Data section —
--------------------
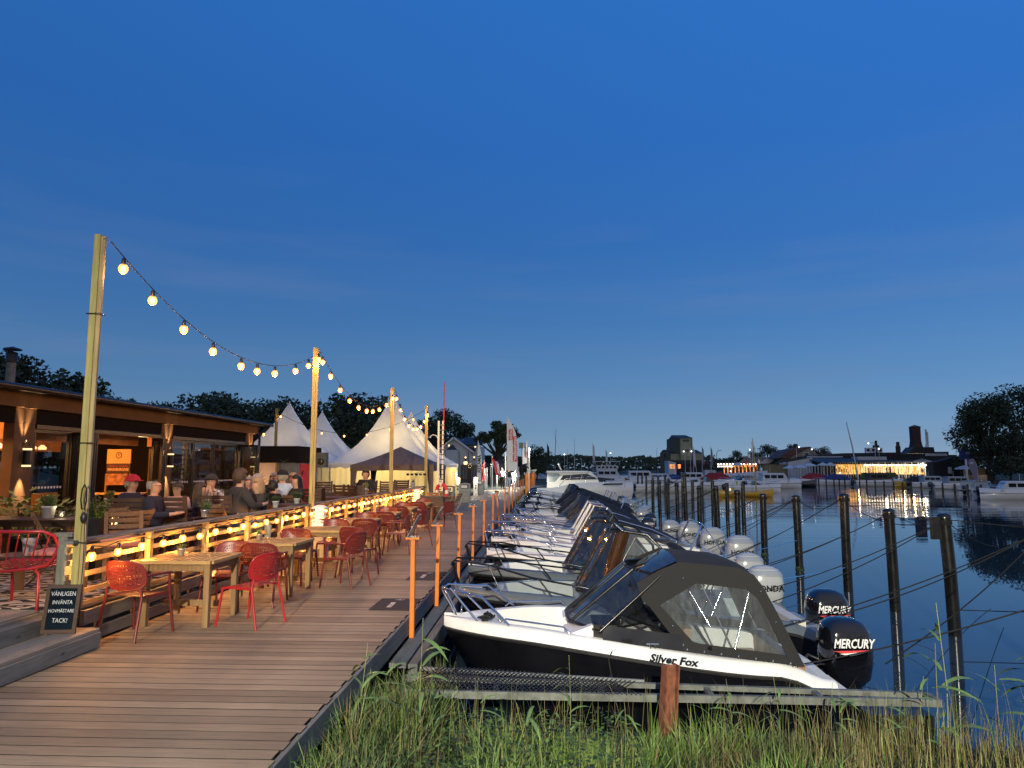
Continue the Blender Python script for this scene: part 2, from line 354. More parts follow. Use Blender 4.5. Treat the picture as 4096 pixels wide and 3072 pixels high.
def grid(xs, ys):
    mb = MB(); n = len(xs)
    vs = [(x, y, hgt(x, y) + (noise.noise((x * 1.3, y * 1.3, 0)) * .06 if y < 10 and x > -1.5 else 0)) for y in ys for x in xs]
    mb.add(vs, [(j * n + i, j * n + i + 1, (j + 1) * n + i + 1, (j + 1) * n + i) for j in range(len(ys) - 1) for i in range(n - 1)], 0, True); return mb
def frange(a, b, st):
    r = []; 
    while a < b: r.append(a); a += st
    return r
xs = [-1600, -600, -200, -80, -30, -12, -8] + frange(-6.4, 9, .28) + [10, 14, 20, 30, 45, 60, 80, 95, 97, 98.5, 100, 130, 400, 1600]
ys = [-60, -20, -5] + frange(0, 11, .3) + [14, 20, 30, 40, 50, 56, 57, 58, 59, 60, 62, 70, 80, 90, 100, 110, 120, 130, 131, 131.5, 132, 132.5, 135, 150, 200, 400, 900, 2500]
# ground colour: dark earth and turf
m, t, b = newmat('ground'); n = t.nodes.new; l = t.links.new
co = n('ShaderNodeTexCoord'); n1 = n('ShaderNodeTexNoise'); n1.inputs['Scale'].default_value = .9; n1.inputs['Detail'].default_value = 8; l(co.outputs['Object'], n1.inputs[0])
rg = n('ShaderNodeValToRGB'); l(n1.outputs['Fac'], rg.inputs[0]); rg.color_ramp.elements[0].color = (.022, .018, .012, 1); rg.color_ramp.elements[0].position = .35; rg.color_ramp.elements[1].color = (.045, .062, .022, 1); rg.color_ramp.elements[1].position = .65
l(rg.outputs[0], b.inputs['Base Color']); b.inputs['Roughness'].default_value = .95
bp = n('ShaderNodeBump'); bp.inputs['Strength'].default_value = .8; n2 = n('ShaderNodeTexNoise'); n2.inputs['Scale'].default_value = 14; n2.inputs['Detail'].default_value = 6; l(co.outputs['Object'], n2.inputs[0]); l(n2.outputs['Fac'], bp.inputs['Height']); l(bp.outputs[0], b.inputs['Normal'])
grid(xs, ys).build('ground', 'ground', kind='structure')

# water: one sheet, a calm mirror with faint ripple bands
m, t, b = newmat('water'); n = t.nodes.new; l = t.links.new
b.inputs['Base Color'].default_value = (.022, .045, .065, 1); b.inputs['Roughness'].default_value = .015; b.inputs['IOR'].default_value = 1.65
co = n('ShaderNodeTexCoord'); mp = n('ShaderNodeMapping'); mp.inputs['Scale'].default_value = (.05, .75, 1); l(co.outputs['Object'], mp.inputs[0])
w1 = n('ShaderNodeTexNoise'); w1.inputs['Scale'].default_value = 1.3; w1.inputs['Detail'].default_value = 2; l(mp.outputs[0], w1.inputs[0])
mp2 = n('ShaderNodeMapping'); mp2.inputs['Scale'].default_value = (.012, .035, 1); l(co.outputs['Object'], mp2.inputs[0])
w2 = n('ShaderNodeTexNoise'); w2.inputs['Scale'].default_value = 1.6; w2.inputs['Detail'].default_value = 2; l(mp2.outputs[0], w2.inputs[0])
sp = n('ShaderNodeSeparateXYZ'); l(co.outputs['Object'], sp.inputs[0])
far = n('ShaderNodeMapRange'); far.interpolation_type = 'SMOOTHSTEP'; l(sp.outputs['Y'], far.inputs[0]); far.inputs[1].default_value = 24; far.inputs[2].default_value = 44; far.inputs[3].default_value = .012; far.inputs[4].default_value = 1
pt = n('ShaderNodeMapRange'); l(w2.outputs['Fac'], pt.inputs[0]); pt.inputs[1].default_value = .42; pt.inputs[2].default_value = .58; pt.inputs[3].default_value = .18; pt.inputs[4].default_value = 1
mu = n('ShaderNodeMath'); mu.operation = 'MULTIPLY'; l(far.outputs[0], mu.inputs[0]); l(pt.outputs[0], mu.inputs[1])
bp = n('ShaderNodeBump'); bp.inputs['Distance'].default_value = .055; l(mu.outputs[0], bp.inputs['Strength']); l(w1.outputs['Fac'], bp.inputs['Height']); l(bp.outputs[0], b.inputs['Normal'])
MB().add([(-6, -20, 0), (420, -20, 0), (420, 700, 0), (-6, 700, 0)], [(0, 1, 2, 3)]).build('water', 'water', loc=(0, 0, WZ), kind='structure')

# ------------------------------------------------------------- jetty
JL, JR = -4.70, -1.70
jet = thing('jetty', None, None); jet['kind'] = 'structure'; del_keys = [k for k in ('label', 'category') if k in jet.keys()]
for k in del_keys: del jet[k]
plank = [MB().bar((-1.51 + a, 0, 0), (1.51 + b_, 0, 0), .1395, .032, 0) for a, b_ in ((0, 0), (.01, -.015), (-.008, .01), (.004, -.02))]
for _p in plank: _p.m = [0 if k == 2 else 1 for k in range(len(_p.m))]
plank = [_p.mesh('plank', ['jetty_wood', 'plank_gap_shade']) for _p in plank]
y = 1.2; i = 0
while i < 300:
    ob('plank', plank[i % 4], jet, ((JL + JR) / 2, y, -.0165 + random.uniform(-.0012, .0012)), random.uniform(-.0009, .0009)); y += .15; i += 1
rest = MB()
while y < 54: rest.bar((JL, y, -.0165), (JR, y, -.0165), .139, .03); y += .15
rest.build('far_planks', 'jetty_wood', jet, kind='stuff')
for yy in range(0, 54, 6):
    MB().bar((JR + .022, yy + .004, -.11), (JR + .022, yy + 5.996, -.11), .04, .20, ch=.004).build('edge_board', 'edge_wood', jet)
    if yy < 6: continue
    y0_ = 7.7 if yy == 6 else yy + .004
    MB().bar((JR + .30, y0_, -.36), (JR + .30, yy + 5.996, -.36), .10, .22, ch=.006).build('edge_beam', 'edge_wood', jet)
    MB().bar((JR + .14, y0_, -.27), (JR + .14, yy + 5.996, -.27), .18, .05).build('edge_board', 'edge_wood', jet)
for yy in [1.6 + 2.4 * k for k in range(25)]: MB().bar((JR + .06, yy, -2.2), (JR + .06, yy, -.30), .16, up=(1, 0, 0)).build('pile', 'edge_wood', jet)
MB().box(JL + .1, JR - .05, 0, 54, -.34, -.16).build('underframe', 'black_plastic', jet)

# ------------------------------------------------------------- terrace
ter = ob('terrace', None, kind='structure')
tp = MB().bar((0, 0, 0), (0, 21.1, 0), .142, .03, ch=.003).mesh('board', 'step_wood')
for k in range(31): ob('board', tp, ter, (-9.42 + .15 * k, 7.25, .335))
tp2 = MB().bar((0, 0, 0), (0, 9.2, 0), .142, .03, ch=.003).mesh('board', 'step_wood')
for k in range(29): ob('board', tp2, ter, (-9.42 + .15 * k, -2.0, .335))
for yy in range(7, 28, 7):
    MB().bar((JL - .02, yy + .25, .275), (JL - .02, yy + 7.24, .275), .045, .145, ch=.003).build('fascia_board', 'fascia_wood', ter)
    MB().bar((JL - .02, yy + .25, .085), (JL - .02, yy + 7.24, .085), .045, .125, ch=.003).build('fascia_board', 'fascia_wood', ter)
for k in range(32): MB().bar((JL - .06, 7.6 + .66 * k, -.1), (JL - .06, 7.6 + .66 * k, .2), .045, .07, up=(1, 0, 0)).build('joist', 'rail_wood', ter)
MB().box(-9.5, -4.95, -2, 28.4, -.04, .315).build('underframe', 'fascia_wood', ter)

# steps at the lower left
st = thing('wooden_steps', 'wide grey wooden step up from the jetty to the terrace beside the chalkboard', 'steps', (-4.5, 0, 0))
for k in range(2): MB().bar((-.075 - .155 * k, .5, .175), (-.075 - .155 * k, 7.21, .175), .148, .034, ch=.004).build('tread', 'step_wood', st)
MB().bar((-.44, .5, .145), (-.44, 7.1, .145), .20, .03, ch=.004).build('tread', 'step_wood', st)
MB().bar((-.002, .5, .083), (-.002, 7.205, .083), .04, .148, ch=.004).build('riser', 'fascia_wood', st)
MB().box(-.5, -.05, .5, 7.1, .0, .125).build('frame', 'fascia_wood', st)
MB().bar((-.585, .5, .262), (-.585, 7.22, .262), .03, .172, ch=.004).build('riser', 'fascia_wood', st)

# ------------------------------------------------------------- railing
RX = -4.79
rl = thing('railing', 'long slatted wooden railing between terrace and jetty hung with glowing bulbs', 'railing', (RX, 7.0, 0))
PY = [0.05 + 1.42 * k for k in range(16)]
pm_ = MB().bar((0, 0, .0), (0, 0, 1.035), .07, .07, up=(1, 0, 0), ch=.004).mesh('post', 'post_wood')
for k, py in enumerate(PY[1:]): ob('post', pm_, rl, (.045, py, 0))
sl = MB().bar((0, .003, 0), (0, 1.417, 0), .028, .055, ch=.003).mesh('slat', 'rail_wood')
sl2 = MB().bar((0, .003, 0), (0, 2.837, 0), .028, .05, ch=.003).mesh('slat', 'rail_wood')
for k in range(15):
    for z in (.97, .845, .70): ob('slat', sl, rl, (-.012, PY[k], z))
    if k % 2 == 0 and k < 14:
        for z in (.53, .40): ob('slat', sl2, rl, (-.012, PY[k], z))
cp = MB().bar((0, .002, 0), (0, 4.258, 0), .145, .034, ch=.004).mesh('top_rail', 'fascia_wood')
for k in range(5): ob('top_rail', cp, rl, (.02, 4.26 * k, 1.054))
# gate post at the railing's near end
gp = thing('gate_post', 'short grey wooden post with a square cap beside the tall light pole', 'post', (-4.97, 7.3, .35))
MB().bar((0, 0, 0), (0, 0, .74), .13, .10, up=(1, 0, 0), ch=.005).build('post', 'grey_post', gp); MB().box(-.105, .105, -.075, .075, .741, .775).build('cap', 'grey_post', gp)
# far railing across the terrace end
fr = thing('railing', 'low dark wooden railing across the far end of the terrace below the lit tents', 'railing', (RX, 28.35, 0))
for k in range(4):
    MB().bar((-1.3 * k, 0, .33), (-1.3 * k, 0, 1.03), .07, up=(1, 0, 0)).build('post', 'post_wood', fr)
for z in (.95, .8, .65, .5): MB().bar((-4.0, .05, z), (.04, .05, z), .028, .055).build('slat', 'rail_wood', fr)
MB().bar((-4.0, 0, 1.05), (.05, 0, 1.05), .14, .034).build('top_rail', 'rail_wood', fr)

# ------------------------------------------------------------- poles and string lights
def pole(x, y, top, lab, base=.3):
    o = thing('light_pole', lab, 'pole', (x, y, base), group='wooden poles carrying the string lights')
    MB().bar((0, 0, 0), (-.012, 0, top - base), .066, .07, up=(1, 0, 0), ch=.006).build('pole', 'pole_wood', o)
    MB().bar((.046, 0, .1), (.036, 0, top - base - .02), .026, .062, up=(1, 0, 0)).build('batten', 'post_wood', o)
    MB().tube([(.05, -.02, top - base - .05), (.11, -.02, top - base - .03), (.12, -.02, top - base - .09)], .006, 5).build('hook', 'chrome', o)
    bd = MB()
    for z in ((.75, 1.75, 3.1) if y < 8 else (.72,)): bd.tube([(-.06, -.05, z), (.085, -.05, z), (.085, .05, z), (-.06, .05, z)], .005, 4, closed=True)
    bd.build('binding', 'rope_dark', o)
    return o
for (y, lab) in ((7.12, 'tallest looking light pole standing beside the chalkboard sign at the left'), (14.3, 'light pole on the railing beside the dark haired woman and the loudspeaker'), (21.7, 'light pole in front of the brown gazebo'), (28.1, 'light pole at the far end of the jetty railing before the red and white mast')):
    pole(-4.72, y, 4.26, lab)
pole(-10.95, 28.5, 4.2, 'light pole behind the seated guests in front of the peach coloured kiosk wall', 0)
o = thing('speaker', 'small black loudspeaker hanging on the second light pole', 'speaker', (-4.53, 14.35, 1.95), group=None)
MB().box(-.10, .10, -.09, .09, -.15, .15).build('cabinet', 'black_plastic', o); MB().lathe([(.0, 0), (.07, 0), (.06, -.012), (0, -.012)], 12).xf(Matrix.Rotation(PI / 2, 4, 'X')).build('cone', 'dark_metal', o, (.0, -.092, -.03)); MB().tube([(-.02, .02, .12), (-.14, .02, .12)], .014, 5).build('bracket', 'dark_metal', o)
o = thing('cable_coil', 'black coil of cable and plug strapped to the tall light pole', 'cable', (-4.64, 7.06, 1.5))
MB().tube([(.0, -.02 - .01 * math.sin(k), .17 * math.cos(k * .7) + .02) if 0 else (.03 * math.sin(k * .9), -.03, .13 * math.cos(k * .9)) for k in range(22)], .007, 5).build('coil', 'rope_dark', o)
MB().ball((.02, -.04, -.2), (.035, .03, .06), 0, 8, 6).build('plug', 'black_plastic', o)
MB().tube([(.0, 0, -.1), (.02, 0, -.6), (.01, .0, -1.0)], .005, 4).build('lead', 'rope_dark', o)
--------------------
Given task —
Please extract exactly the lines of the data, from the first through the line containing "grid(xs, ys).build('ground', 'ground', kind='structure')", and add no pictures to the copy.

Result of this task —
Continue the Blender Python script for this scene: part 2, from line 354. More parts follow. Use Blender 4.5. Treat the picture as 4096 pixels wide and 3072 pixels high.
def grid(xs, ys):
    mb = MB(); n = len(xs)
    vs = [(x, y, hgt(x, y) + (noise.noise((x * 1.3, y * 1.3, 0)) * .06 if y < 10 and x > -1.5 else 0)) for y in ys for x in xs]
    mb.add(vs, [(j * n + i, j * n + i + 1, (j + 1) * n + i + 1, (j + 1) * n + i) for j in range(len(ys) - 1) for i in range(n - 1)], 0, True); return mb
def frange(a, b, st):
    r = []; 
    while a < b: r.append(a); a += st
    return r
xs = [-1600, -600, -200, -80, -30, -12, -8] + frange(-6.4, 9, .28) + [10, 14, 20, 30, 45, 60, 80, 95, 97, 98.5, 100, 130, 400, 1600]
ys = [-60, -20, -5] + frange(0, 11, .3) + [14, 20, 30, 40, 50, 56, 57, 58, 59, 60, 62, 70, 80, 90, 100, 110, 120, 130, 131, 131.5, 132, 132.5, 135, 150, 200, 400, 900, 2500]
# ground colour: dark earth and turf
m, t, b = newmat('ground'); n = t.nodes.new; l = t.links.new
co = n('ShaderNodeTexCoord'); n1 = n('ShaderNodeTexNoise'); n1.inputs['Scale'].default_value = .9; n1.inputs['Detail'].default_value = 8; l(co.outputs['Object'], n1.inputs[0])
rg = n('ShaderNodeValToRGB'); l(n1.outputs['Fac'], rg.inputs[0]); rg.color_ramp.elements[0].color = (.022, .018, .012, 1); rg.color_ramp.elements[0].position = .35; rg.color_ramp.elements[1].color = (.045, .062, .022, 1); rg.color_ramp.elements[1].position = .65
l(rg.outputs[0], b.inputs['Base Color']); b.inputs['Roughness'].default_value = .95
bp = n('ShaderNodeBump'); bp.inputs['Strength'].default_value = .8; n2 = n('ShaderNodeTexNoise'); n2.inputs['Scale'].default_value = 14; n2.inputs['Detail'].default_value = 6; l(co.outputs['Object'], n2.inputs[0]); l(n2.outputs['Fac'], bp.inputs['Height']); l(bp.outputs[0], b.inputs['Normal'])
grid(xs, ys).build('ground', 'ground', kind='structure')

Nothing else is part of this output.